The number of Kiwi households "extremely at risk" has jumped from 85,000 mortgage holders in 2002 (8.6%) to 147,000 last year (13.7% of all mortgage holders). This group was spending more than 30-45% of their income on interest payments alone.
The jump in mortgage stress has been driven in part by interest rates that have climbed from 6.7% on a floating rate for new mortgages in early 2002 to 10.42% by December 2007. Real house prices have also risen 80% since 2002.
The measure is on a sliding scale, with a household earning less than $60,000 judged to be under stress if spending more than 30% of its income on mortgage repayments, and a household on over $100,000 under stress if spending more than 45% of its income on mortgage repayments.
And relief may be some time away as last week's Budget tax cuts may end up a bittersweet experience for these heavily indebted homeowners.
Gains from tax cuts that begin on October 1 could be at least partially wiped out by delays in the Reserve Bank lowering interest rates, because of fears about the inflationary impact of the $10.6 billion tax package.
A cut in the Reserve Bank's official cash rate of 0.5%, which had been expected in September, would have saved $19 a week on a $200,000 floating mortgage.
Those cuts are less likely to go ahead because of the potential inflationary impact of the tax package, said BNZ chief economist Tony Alexander.
Reserve Bank governor Alan Bollard will have to weigh up mixed signals that the economy is cooling, with growing job losses. Against that are the inflationary pressures from the four-year tax cuts package and from soaring oil prices.
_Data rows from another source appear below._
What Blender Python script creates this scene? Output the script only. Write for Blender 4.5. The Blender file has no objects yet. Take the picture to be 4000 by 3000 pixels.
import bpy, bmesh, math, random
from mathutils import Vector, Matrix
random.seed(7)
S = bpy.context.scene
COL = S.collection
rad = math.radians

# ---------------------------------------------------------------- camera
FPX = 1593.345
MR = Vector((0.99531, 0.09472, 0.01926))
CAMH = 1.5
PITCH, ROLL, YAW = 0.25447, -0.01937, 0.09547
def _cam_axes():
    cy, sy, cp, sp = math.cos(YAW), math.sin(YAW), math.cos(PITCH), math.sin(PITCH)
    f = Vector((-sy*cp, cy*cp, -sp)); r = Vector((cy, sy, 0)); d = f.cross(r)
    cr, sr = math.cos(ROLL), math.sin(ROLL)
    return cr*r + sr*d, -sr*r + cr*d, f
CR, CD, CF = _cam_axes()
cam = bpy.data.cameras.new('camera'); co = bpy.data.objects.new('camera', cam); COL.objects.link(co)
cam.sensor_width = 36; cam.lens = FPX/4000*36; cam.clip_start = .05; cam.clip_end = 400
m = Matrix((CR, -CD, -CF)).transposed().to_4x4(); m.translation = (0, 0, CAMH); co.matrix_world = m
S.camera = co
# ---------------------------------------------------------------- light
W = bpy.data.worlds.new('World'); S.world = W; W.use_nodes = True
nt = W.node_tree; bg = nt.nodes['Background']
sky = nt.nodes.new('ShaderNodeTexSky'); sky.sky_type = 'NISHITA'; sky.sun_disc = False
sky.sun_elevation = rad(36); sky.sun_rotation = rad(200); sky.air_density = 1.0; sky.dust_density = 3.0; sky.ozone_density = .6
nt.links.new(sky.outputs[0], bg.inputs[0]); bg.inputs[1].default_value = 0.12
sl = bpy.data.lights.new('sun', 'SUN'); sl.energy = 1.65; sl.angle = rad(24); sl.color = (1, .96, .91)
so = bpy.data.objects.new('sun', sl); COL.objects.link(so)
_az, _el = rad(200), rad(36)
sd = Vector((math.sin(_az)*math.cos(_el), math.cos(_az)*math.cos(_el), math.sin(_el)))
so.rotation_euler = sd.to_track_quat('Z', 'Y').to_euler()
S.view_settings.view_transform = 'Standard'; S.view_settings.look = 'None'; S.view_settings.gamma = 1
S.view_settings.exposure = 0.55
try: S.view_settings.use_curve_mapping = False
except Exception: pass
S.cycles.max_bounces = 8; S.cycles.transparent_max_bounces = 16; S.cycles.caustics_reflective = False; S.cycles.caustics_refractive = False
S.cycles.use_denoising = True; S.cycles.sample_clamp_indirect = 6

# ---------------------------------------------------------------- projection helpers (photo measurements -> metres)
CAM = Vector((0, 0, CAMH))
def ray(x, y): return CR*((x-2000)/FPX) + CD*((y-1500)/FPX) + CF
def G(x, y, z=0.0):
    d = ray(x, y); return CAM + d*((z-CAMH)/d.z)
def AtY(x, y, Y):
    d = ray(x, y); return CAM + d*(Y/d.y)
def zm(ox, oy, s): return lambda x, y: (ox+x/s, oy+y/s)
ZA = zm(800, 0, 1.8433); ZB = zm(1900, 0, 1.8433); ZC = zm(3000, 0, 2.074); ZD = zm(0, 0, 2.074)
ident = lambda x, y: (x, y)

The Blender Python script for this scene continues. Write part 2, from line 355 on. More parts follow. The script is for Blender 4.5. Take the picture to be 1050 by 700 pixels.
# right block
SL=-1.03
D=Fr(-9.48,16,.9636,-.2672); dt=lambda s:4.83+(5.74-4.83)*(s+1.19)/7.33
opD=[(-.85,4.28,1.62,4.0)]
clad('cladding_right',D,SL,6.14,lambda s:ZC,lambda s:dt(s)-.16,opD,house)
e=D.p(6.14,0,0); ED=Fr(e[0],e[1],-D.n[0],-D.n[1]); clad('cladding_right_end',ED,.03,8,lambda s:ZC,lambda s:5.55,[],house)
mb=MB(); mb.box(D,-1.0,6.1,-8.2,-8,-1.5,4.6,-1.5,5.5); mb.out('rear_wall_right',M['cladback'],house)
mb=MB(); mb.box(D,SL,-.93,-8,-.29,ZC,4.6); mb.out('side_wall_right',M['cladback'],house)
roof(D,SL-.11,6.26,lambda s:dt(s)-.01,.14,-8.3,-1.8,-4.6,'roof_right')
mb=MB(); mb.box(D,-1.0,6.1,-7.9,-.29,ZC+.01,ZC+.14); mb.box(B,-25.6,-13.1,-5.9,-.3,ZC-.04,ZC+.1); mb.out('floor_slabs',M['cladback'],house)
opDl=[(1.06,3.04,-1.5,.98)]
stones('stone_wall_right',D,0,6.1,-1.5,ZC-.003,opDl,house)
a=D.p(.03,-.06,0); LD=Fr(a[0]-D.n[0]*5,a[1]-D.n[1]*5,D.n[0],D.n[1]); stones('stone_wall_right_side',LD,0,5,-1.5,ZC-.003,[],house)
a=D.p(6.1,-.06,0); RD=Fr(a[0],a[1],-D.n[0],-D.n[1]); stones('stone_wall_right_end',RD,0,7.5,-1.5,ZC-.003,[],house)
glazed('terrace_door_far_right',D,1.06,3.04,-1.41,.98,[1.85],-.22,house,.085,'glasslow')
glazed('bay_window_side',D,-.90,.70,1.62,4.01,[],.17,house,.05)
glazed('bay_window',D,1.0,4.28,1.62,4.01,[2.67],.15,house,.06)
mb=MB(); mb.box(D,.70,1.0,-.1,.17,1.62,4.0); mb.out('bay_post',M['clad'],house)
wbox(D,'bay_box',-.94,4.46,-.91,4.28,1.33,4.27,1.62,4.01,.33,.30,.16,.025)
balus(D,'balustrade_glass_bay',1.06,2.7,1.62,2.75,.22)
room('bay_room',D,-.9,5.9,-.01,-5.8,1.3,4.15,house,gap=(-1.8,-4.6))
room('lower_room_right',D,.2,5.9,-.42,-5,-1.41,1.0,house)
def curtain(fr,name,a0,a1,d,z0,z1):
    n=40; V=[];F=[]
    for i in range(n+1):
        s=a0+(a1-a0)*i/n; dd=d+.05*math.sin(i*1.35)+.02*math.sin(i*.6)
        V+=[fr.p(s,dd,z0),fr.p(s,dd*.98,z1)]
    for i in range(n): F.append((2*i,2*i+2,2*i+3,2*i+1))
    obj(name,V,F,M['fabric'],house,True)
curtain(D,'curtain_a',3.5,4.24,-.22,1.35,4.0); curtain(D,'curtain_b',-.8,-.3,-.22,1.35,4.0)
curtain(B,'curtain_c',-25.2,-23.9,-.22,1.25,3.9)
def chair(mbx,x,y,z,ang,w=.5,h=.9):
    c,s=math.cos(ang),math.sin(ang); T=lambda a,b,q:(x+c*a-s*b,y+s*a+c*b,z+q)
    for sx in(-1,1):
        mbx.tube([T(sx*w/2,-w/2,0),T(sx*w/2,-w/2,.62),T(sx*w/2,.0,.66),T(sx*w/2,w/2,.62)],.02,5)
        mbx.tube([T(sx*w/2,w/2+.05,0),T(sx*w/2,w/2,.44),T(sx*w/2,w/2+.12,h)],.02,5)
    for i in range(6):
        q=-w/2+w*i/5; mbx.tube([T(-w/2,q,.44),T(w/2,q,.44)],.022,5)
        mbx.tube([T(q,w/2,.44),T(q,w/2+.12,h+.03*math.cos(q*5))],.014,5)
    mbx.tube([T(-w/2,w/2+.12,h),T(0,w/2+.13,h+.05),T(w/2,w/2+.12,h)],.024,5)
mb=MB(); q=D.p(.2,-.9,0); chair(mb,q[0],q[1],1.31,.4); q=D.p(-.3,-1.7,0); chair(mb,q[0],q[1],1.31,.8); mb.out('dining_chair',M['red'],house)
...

Last week's tax cuts will deliver cuts of between $12 and $28 a week for fulltime earners on October 1, rising to between $22 to $55 a week by April 2011. Working for Families payments will also rise from October 1.
But Cullen told the Star-Times the tax package had been designed carefully to avoid interest rate rises.
"The government is aware that for many people mortgage repayments are a significant stress right now. With the increase in food and petrol prices also hitting household budgets, the credit crunch could not have come at a worse time for families with mortgages," he said.
National leader John Key now faces a fine balancing act in designing his own party's tax cuts, a package he has said will be announced five or six weeks before the end-of-year election. Asked if his tax cuts package would be bigger than Labour's, Key said "in some respects it's likely to be bigger, in others it's likely to be the structure and the design will be better".
And he suggested not all New Zealanders would be better off under National's package. "I think there's no question that some New Zealanders will get more than they're currently getting under this package," he said.
The Roy Morgan research is based on nationwide polling of 20,000 households in 2002 and 2007.